Your audience will ONLY buy from you if they believe one of the following to be true:

  1. Your product or service will help them obtain something they desperately want.
  2.  Your product or service will solve a problem that’s been causing them deep pain or discomfort.

That’s it. It’s that simple. The amount of value you provided, the amount of goodwill you created up to this point means nothing, if you fail to meet one of these two conditions with whatever you’re selling. This is why making an effort to actively SELL your shit is critical to your success.

And honestly, it doesn’t need to be that difficult or complicated. You don’t need to be a master copywriter or marketer to successfully sell your stuff. Start with the simple PAS framework, and you’ll have a solid selling foundation in place every time.
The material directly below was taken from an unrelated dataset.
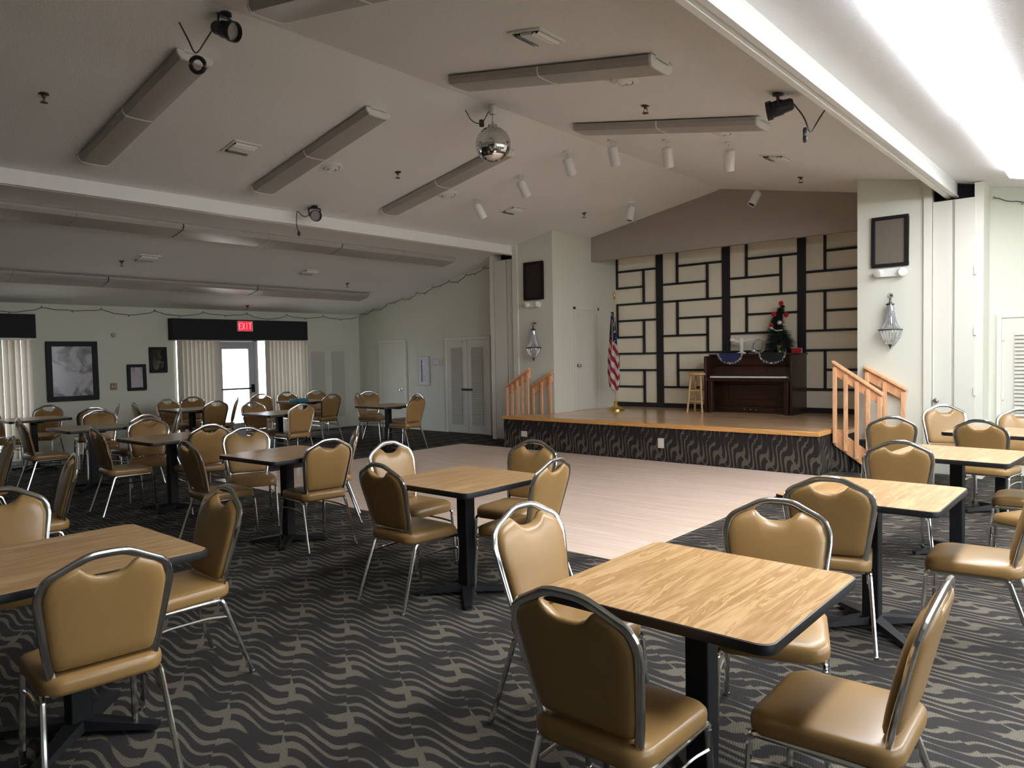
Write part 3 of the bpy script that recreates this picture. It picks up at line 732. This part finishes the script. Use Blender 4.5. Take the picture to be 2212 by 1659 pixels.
# ------------------------------------------------------------------ things on the stage
pi_ = thing('upright_piano', 'dark mahogany upright piano against the stage backdrop', 'piano', (-4.775, 11.50, ZS))
w = .725
B(-w+.04, w-.04, -.05, .34, .10, .93).build('case', 'mahogany', pi_, bevel=.006)
B(-w, -w+.04, -.30, .34, .0, .93).build('side_panel', 'mahogany', pi_, bevel=.006); B(w-.04, w, -.30, .34, .0, .93).build('side_panel', 'mahogany', pi_, bevel=.006)
B(-w-.015, w+.015, -.09, .35, .93, .96).build('lid', 'mahogany', pi_, bevel=.008)
B(-w+.04, w-.04, -.30, -.05, .52, .575).build('keybed', 'mahogany', pi_, bevel=.005)
B(-w+.10, w-.10, -.285, -.15, .575, .60).build('keys', 'keys', pi_, smooth=False)
m = MB()
for k in range(52):
    if k % 7 in (0, 1, 3, 4, 5):
        x = -w+.10+(k+1)*(2*w-.2)/52; m.box(x-.006, x+.006, -.24, -.15, .60, .612)
m.build('black_keys', 'battens', pi_, smooth=False)
MB().prism([(-w+.04, -.15, .60), (-w+.04, -.05, .60), (-w+.04, -.05, .78), (-w+.04, -.10, .74)], (2*w-.08, 0, 0)).build('fallboard', 'mahogany', pi_)
B(-.40, .40, -.066, -.05, .22, .46).build('lower_panel', 'mahogany', pi_, bevel=.006)
for s_ in (-1, 1): B(s_*(w-.10)-.035, s_*(w-.10)+.035, -.29, -.20, 0, .52).build('leg', 'mahogany', pi_, bevel=.006)
B(-w+.04, w-.04, -.07, .34, 0, .10).build('plinth', 'mahogany', pi_, bevel=.004)
for k in (-.1, 0, .1): B(k-.015, k+.015, -.15, -.05, .05, .065).build('pedal', 'brass', pi_, bevel=.004)
zt = ZS+.96
# swags over the piano front
for i, (x, lb) in enumerate(((-5.12, 'blue cloth swag with silver tinsel edge, left on the piano'), (-4.42, 'dark cloth swag with silver tinsel edge, right on the piano'))):
    o = thing('tinsel_swag', lb, 'swag', (x, 11.40, zt)); m = MB(); n = 16
    top = [(.20*math.cos(PI*k/n), .02, .012) for k in range(n+1)]
    fr = [(.20*math.cos(PI*k/n), -.022-.004*math.sin(k*2.2), .008-.15*math.sin(PI*k/n)) for k in range(n+1)]
    fr2 = [(p[0], p[1]+.012, p[2]) for p in fr]
    m.loops([[Vector(p) for p in top]+[Vector(p) for p in fr[::-1]], [Vector(p)+Vector((0, .012, 0)) for p in top]+[Vector(p) for p in fr2[::-1]]])
    m.build('cloth', 'blue' if i == 0 else 'velvet', o)
    m = MB(); 
    for k in range(170):
        t_ = random.random()*PI; c_ = Vector((.205*math.cos(t_), -.026, .0-.155*math.sin(t_)))
        d_ = Vector((random.uniform(-1, 1), random.uniform(-.6, .2), random.uniform(-1, 1))).normalized()*random.uniform(.018, .036); e_ = d_.cross(Vector((0, 1, .3))).normalized()*.004
        m.loops([[c_-e_, c_+e_, c_+e_*.8+Vector((0, -.003, 0))], [c_+d_-e_*.3, c_+d_+e_*.3, c_+d_+Vector((0, -.002, 0))]])
    m.build('tinsel_edge', 'tinsel', o, smooth=False)
# white figure (a small reindeer-like plaster ornament)
o = thing('white_ornament', 'white plaster ornament on the left of the piano top', 'ornament', (-5.03, 11.62, zt))
m = MB(); m.lathe([(.075, 0), (.07, .02), (.03, .035), (.028, .10), (.04, .17), (.045, .22), (.03, .25), (.004, .26)], 18); m.build('stand', 'plaster', o)
MB().tube([(-.01, 0, .19), (-.08, 0, .20), (-.14, 0, .23)], .035, 10, r_end=.025).build('neck', 'plaster', o); MB().ball((-.155, 0, .235), .045, 12, 8).build('head', 'plaster', o)
MB().tube([(.02, 0, .2), (.10, 0, .22), (.17, 0, .22)], .03, 10, r_end=.015).build('tail', 'plaster', o)
# round grey plate ringed by tinsel
o = thing('tinsel_wreath', 'small round tinsel wreath leaning left of the tree', 'wreath', (-4.70, 11.53, zt+.12))
m = MB()
for k in range(260):
    t_ = random.random()*2*PI; c_ = Vector((.105*math.cos(t_), .02*math.sin(t_), .105*math.sin(t_)))
    d_ = Vector((random.uniform(-1, 1), random.uniform(-1, 1), random.uniform(-1, 1))).normalized()*random.uniform(.015, .035); e_ = d_.orthogonal().normalized()*.004
    m.loops([[c_-e_, c_+e_, c_+d_*.1], [c_+d_-e_*.3, c_+d_+e_*.3, c_+d_*1.01]])
m.build('tinsel', 'tinsel', o, smooth=False)
MB().tube([(.105*math.cos(t_), .02*math.sin(t_), .105*math.sin(t_)) for t_ in [2*PI*k/24 for k in range(24)]], .012, 8, closed=True).build('hoop', 'tinsel', o)
MB().ball((-.07, -.03, -.075), .04, 12, 8).build('silver_bauble', 'tinsel', o)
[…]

The PAS model is a powerful marketing formula popularized by Dan Kennedy, considered by many to be one of the greatest direct response marketers of our time. If you’re not familiar with the PAS formula, here’s a quick breakdown for you:

P: Identify an intense problem or pain point your prospect is experiencing.

A: Agitate that problem. Twist the knife. Point out in vivid detail how this major problem is wreaking havoc in their lives. (Or how it will blow up if they don’t do something about it)
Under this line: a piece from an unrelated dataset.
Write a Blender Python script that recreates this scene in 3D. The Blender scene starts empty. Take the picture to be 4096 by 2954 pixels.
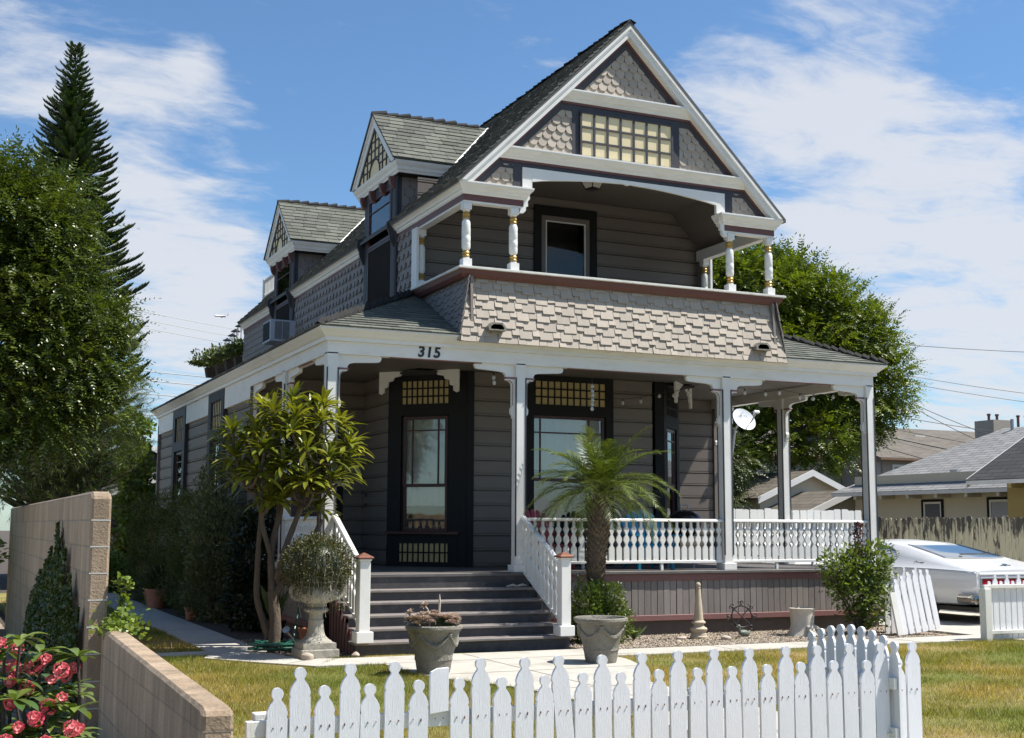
import bpy, bmesh, math, random
import numpy as np
from mathutils import Vector, Matrix
R_ = math.radians
rnd = random.Random(7)
nrg = np.random.default_rng(11)
sc = bpy.context.scene

# ---------------------------------------------------------------- camera
cam_d = bpy.data.cameras.new('camera')
cam = bpy.data.objects.new('camera', cam_d)
sc.collection.objects.link(cam)
cam_d.sensor_fit = 'HORIZONTAL'; cam_d.sensor_width = 36.0
cam_d.lens = 44.62; cam_d.clip_end = 900; cam_d.clip_start = 0.05
cr = Vector((0.91074263, -0.41294871, 0.0046065)); cdn = Vector((0.0550373, 0.11031262, -0.99237192)); cf = Vector((0.40929055, 0.90404894, 0.12319399))
m3 = Matrix((cr, -cdn, -cf)).transposed()
cam.matrix_world = Matrix.Translation((-4.83, -16.4, 1.55)) @ m3.to_4x4()
sc.camera = cam

# ---------------------------------------------------------------- view, sun, world
sc.view_settings.view_transform = 'Standard'; sc.view_settings.look = 'None'
sc.view_settings.exposure = 0.68; sc.view_settings.gamma = 1.0
SUN_EL, SUN_AZ = 58.0, 23.0            # azimuth measured from +X towards -Y
sd = Vector((math.cos(R_(SUN_EL))*math.cos(R_(SUN_AZ)), -math.cos(R_(SUN_EL))*math.sin(R_(SUN_AZ)), math.sin(R_(SUN_EL))))
sl = bpy.data.lights.new('sun', 'SUN'); sl.energy = 5.0; sl.angle = R_(0.53); sl.color = (1.0, 0.955, 0.88)
so = bpy.data.objects.new('sun', sl); sc.collection.objects.link(so)
so.rotation_euler = sd.to_track_quat('Z', 'Y').to_euler()

world = bpy.data.worlds.new('World'); sc.world = world; world.use_nodes = True
wn = world.node_tree; wn.nodes.clear()
def N(nt, t, **k):
    n = nt.nodes.new(t)
    for a, v in k.items():
        if a == 'inp':
            for i, x in v.items(): n.inputs[i].default_value = x
        else: setattr(n, a, v)
    return n
def L(nt, a, b): nt.links.new(a, b)
def mth(nt, op, a, b=None, c=None, clamp=False):
    n = nt.nodes.new('ShaderNodeMath'); n.operation = op; n.use_clamp = clamp
    for i, v in enumerate((a, b, c)):
        if v is None: continue
        if isinstance(v, (int, float)): n.inputs[i].default_value = v
        else: nt.links.new(v, n.inputs[i])
    return n.outputs[0]
def mixc(nt, f, a, b, mode='MIX'):
    n = nt.nodes.new('ShaderNodeMix'); n.data_type = 'RGBA'; n.blend_type = mode
    for i, v in ((0, f), (6, a), (7, b)):
        if isinstance(v, (int, float)): n.inputs[i].default_value = v
        elif isinstance(v, (tuple, list)): n.inputs[i].default_value = (*v[:3], 1)
        else: nt.links.new(v, n.inputs[i])
    return n.outputs[2]
sky = N(wn, 'ShaderNodeTexSky', sky_type='NISHITA', sun_disc=False, sun_elevation=R_(SUN_EL), altitude=0.0, air_density=1.0, dust_density=0.35, ozone_density=2.2)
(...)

S: Tell them or show them how you can SOLVE their problem. Offer this solution (your product or service) for sale.

This is a very basic explanation, but the truth is this all you need to get started. If you take the time to flesh out this simple 3 step formula with consistency, you’re almost guaranteed to make some sales. This is assuming of course your offer isn’t complete shit and that you’re targeting the right people with your message.

Just last night, I attended a Facebook live webinar conducted by a pretty well-known influencer in the social media space. The first half of this live session was amazing. He delivered incredible value (yes, I know I said it!), gave simple and actionable tips for getting quick results, and his energy and passion were off the charts. Dude was electric!
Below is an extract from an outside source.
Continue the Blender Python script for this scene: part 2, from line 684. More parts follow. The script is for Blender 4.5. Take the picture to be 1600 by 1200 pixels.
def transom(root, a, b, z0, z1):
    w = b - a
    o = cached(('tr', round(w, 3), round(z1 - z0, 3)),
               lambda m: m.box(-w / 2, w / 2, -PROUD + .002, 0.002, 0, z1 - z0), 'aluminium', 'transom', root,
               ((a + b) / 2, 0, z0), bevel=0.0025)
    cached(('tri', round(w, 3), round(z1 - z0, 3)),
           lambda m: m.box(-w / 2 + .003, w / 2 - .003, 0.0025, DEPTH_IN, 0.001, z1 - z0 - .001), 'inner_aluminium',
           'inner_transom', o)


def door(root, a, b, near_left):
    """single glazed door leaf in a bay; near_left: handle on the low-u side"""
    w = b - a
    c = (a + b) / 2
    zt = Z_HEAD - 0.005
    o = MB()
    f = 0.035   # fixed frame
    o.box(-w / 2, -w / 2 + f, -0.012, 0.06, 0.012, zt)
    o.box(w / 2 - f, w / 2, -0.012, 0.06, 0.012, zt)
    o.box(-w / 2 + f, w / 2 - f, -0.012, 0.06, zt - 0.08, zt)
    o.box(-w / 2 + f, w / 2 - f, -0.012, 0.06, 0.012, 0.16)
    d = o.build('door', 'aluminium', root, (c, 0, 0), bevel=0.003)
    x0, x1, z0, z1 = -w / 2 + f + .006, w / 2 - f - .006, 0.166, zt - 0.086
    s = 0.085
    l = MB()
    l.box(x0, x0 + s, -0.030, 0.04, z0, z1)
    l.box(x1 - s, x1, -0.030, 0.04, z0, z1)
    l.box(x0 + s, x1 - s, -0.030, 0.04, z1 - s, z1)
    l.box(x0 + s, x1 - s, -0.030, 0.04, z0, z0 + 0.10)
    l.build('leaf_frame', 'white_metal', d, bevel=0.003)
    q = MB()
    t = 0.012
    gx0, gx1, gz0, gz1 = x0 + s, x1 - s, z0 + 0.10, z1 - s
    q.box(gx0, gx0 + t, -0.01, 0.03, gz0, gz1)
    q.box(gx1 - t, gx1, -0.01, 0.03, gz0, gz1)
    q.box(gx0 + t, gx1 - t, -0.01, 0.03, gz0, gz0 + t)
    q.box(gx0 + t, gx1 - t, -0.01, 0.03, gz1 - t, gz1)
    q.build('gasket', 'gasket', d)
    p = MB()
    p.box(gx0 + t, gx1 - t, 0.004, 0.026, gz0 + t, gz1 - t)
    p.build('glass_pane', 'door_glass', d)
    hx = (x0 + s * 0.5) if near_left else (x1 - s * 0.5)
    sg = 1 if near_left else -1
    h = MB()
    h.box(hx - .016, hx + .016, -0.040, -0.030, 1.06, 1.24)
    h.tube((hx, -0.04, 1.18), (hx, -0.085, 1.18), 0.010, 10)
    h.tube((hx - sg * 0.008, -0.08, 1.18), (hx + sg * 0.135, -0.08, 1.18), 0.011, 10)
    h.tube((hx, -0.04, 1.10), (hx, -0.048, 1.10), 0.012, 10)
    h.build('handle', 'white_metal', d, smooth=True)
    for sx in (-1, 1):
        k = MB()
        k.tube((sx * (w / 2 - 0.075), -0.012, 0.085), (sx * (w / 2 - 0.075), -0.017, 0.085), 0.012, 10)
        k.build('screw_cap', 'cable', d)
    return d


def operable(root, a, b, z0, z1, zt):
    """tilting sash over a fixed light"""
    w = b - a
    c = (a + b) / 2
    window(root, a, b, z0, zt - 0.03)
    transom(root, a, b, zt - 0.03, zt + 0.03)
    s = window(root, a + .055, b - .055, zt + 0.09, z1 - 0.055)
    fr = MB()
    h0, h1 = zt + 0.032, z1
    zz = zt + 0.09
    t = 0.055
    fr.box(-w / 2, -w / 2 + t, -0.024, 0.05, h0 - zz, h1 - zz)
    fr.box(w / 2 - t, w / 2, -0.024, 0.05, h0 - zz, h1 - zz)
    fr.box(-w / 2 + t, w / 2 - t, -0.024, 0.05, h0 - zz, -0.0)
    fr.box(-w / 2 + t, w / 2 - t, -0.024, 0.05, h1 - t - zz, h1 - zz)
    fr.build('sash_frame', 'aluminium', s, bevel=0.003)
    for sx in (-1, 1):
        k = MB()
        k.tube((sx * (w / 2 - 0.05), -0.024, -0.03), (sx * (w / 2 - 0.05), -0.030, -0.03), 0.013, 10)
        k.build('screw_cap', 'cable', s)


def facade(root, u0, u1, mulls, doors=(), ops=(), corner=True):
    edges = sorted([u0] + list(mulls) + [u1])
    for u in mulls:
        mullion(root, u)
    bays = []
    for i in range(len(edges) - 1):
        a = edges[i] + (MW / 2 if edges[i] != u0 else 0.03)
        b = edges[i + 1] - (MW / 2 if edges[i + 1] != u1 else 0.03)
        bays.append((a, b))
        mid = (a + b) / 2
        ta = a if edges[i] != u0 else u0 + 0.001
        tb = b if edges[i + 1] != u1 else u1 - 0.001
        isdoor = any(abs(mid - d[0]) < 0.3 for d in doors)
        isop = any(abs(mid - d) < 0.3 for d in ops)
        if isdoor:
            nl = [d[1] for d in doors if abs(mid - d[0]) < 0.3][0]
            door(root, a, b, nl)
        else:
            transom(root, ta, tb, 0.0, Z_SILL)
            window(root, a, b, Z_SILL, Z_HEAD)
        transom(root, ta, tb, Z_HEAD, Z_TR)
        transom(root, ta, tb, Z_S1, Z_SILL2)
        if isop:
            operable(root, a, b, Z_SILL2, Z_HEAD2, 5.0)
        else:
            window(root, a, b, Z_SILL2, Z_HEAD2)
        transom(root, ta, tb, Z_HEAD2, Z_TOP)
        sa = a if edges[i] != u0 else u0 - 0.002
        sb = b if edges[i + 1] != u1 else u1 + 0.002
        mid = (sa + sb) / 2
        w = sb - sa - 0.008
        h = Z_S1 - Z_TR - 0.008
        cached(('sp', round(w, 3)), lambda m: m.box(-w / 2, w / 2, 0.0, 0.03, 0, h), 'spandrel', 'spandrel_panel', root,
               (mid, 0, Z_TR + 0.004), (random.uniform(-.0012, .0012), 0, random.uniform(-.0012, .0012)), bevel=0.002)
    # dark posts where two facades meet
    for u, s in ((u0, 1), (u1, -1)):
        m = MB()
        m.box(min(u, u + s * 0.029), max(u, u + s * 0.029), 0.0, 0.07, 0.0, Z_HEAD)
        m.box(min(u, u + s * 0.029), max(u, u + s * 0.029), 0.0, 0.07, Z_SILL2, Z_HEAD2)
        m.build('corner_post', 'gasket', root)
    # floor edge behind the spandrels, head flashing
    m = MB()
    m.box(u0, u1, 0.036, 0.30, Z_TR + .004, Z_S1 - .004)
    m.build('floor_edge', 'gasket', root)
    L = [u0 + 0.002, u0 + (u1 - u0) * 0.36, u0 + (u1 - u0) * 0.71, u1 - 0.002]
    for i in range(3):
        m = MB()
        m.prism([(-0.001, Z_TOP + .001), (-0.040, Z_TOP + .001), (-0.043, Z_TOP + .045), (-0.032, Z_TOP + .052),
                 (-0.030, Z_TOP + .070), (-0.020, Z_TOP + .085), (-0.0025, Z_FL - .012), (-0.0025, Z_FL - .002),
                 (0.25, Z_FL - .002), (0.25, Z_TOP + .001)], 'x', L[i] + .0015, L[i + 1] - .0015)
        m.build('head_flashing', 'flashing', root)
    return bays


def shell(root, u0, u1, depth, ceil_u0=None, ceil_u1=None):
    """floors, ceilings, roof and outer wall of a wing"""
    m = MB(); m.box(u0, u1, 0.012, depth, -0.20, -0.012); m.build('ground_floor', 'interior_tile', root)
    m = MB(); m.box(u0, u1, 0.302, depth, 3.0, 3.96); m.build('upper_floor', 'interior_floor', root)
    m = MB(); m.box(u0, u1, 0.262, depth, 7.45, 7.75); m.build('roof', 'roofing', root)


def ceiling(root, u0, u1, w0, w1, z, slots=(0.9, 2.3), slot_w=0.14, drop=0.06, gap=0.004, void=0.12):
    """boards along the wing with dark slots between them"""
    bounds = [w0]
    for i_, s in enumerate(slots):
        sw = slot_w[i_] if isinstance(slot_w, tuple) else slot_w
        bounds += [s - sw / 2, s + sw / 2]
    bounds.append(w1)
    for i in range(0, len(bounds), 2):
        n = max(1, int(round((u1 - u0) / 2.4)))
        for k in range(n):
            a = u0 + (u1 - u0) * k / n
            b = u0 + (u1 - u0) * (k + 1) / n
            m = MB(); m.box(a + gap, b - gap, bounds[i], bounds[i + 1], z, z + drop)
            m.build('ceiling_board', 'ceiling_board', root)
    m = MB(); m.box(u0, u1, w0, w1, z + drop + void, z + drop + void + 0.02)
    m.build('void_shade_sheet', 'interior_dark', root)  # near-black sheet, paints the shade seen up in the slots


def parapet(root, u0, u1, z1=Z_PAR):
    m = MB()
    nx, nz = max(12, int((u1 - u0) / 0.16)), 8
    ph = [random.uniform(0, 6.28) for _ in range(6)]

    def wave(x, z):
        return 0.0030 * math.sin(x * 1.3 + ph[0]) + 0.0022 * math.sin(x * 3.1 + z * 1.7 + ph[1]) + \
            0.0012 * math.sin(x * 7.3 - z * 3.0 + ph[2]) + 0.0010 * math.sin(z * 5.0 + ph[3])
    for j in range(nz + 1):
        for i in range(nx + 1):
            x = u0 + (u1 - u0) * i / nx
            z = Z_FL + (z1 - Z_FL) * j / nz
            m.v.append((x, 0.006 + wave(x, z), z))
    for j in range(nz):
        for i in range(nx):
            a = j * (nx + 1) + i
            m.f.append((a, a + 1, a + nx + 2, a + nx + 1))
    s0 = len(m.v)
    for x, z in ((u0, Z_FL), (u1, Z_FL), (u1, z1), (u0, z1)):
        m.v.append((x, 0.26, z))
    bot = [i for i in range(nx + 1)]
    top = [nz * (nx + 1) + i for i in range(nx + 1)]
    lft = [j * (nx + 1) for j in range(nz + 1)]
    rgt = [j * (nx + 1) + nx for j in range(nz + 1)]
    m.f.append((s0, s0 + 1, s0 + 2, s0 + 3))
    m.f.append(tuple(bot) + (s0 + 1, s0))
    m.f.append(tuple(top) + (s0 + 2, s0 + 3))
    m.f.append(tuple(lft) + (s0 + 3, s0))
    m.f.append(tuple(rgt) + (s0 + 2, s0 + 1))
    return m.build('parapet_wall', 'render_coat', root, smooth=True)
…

It was one of the most interesting and engaging live trainings I’d attended in quite a while. But that quickly changed once he transitioned into his “pitch.” Boom! Instant shift in energy. Maybe it was partly due to nerves, which is totally understandable, especially if this was his first time selling in a live format. Not sure if it was or not. But here’s what struck me as odd:

He seemed to rush through his product pitch. He presented 3 different options at 3 different price points. But he gave very few details about what was included in each option. And guess what? If people are confused or unsure about what exactly you’re offering? They’re not gonna buy.

Not only that, he did not follow the PAS formula I just talked about. Yeah, he kind of identified the problem…but he didn’t agitate it. And he did not clearly and persuasively communicate the specific benefits his customers would receive from his program. He didn’t tell them how his program would solve their most excruciating problem.

When he was making the transition into his pitch, he actually said something to the effect of “If you liked what you learned in this training, I would like to continue working together. I would like this to be the beginning, not the end.”

Again, that’s not an exact quote…I’m paraphrasing. But it’s very close.

Statements like that don’t do anything to help you make the sale. No emotions triggered, no pain points pressed. Now I’lld admit, I have no idea what this guys sales figures were from this live training. But I’m certain based on his change in energy and body language, people just weren’t biting.

I actually felt bad for the guy. While I only know him from his activity on Facebook, he seems very passionate and authentic. And the dude’s constantly dropping mad knawledge bombs everywhere. If he gave his product pitch just a little more TLC…if he followed the simple PAS formula…I’m confident he would have had better results.

I want the same for you.

If you only remember one thing from this post, make sure it’s this:

Value alone is not enough. When the time comes, you must be willing to SELL.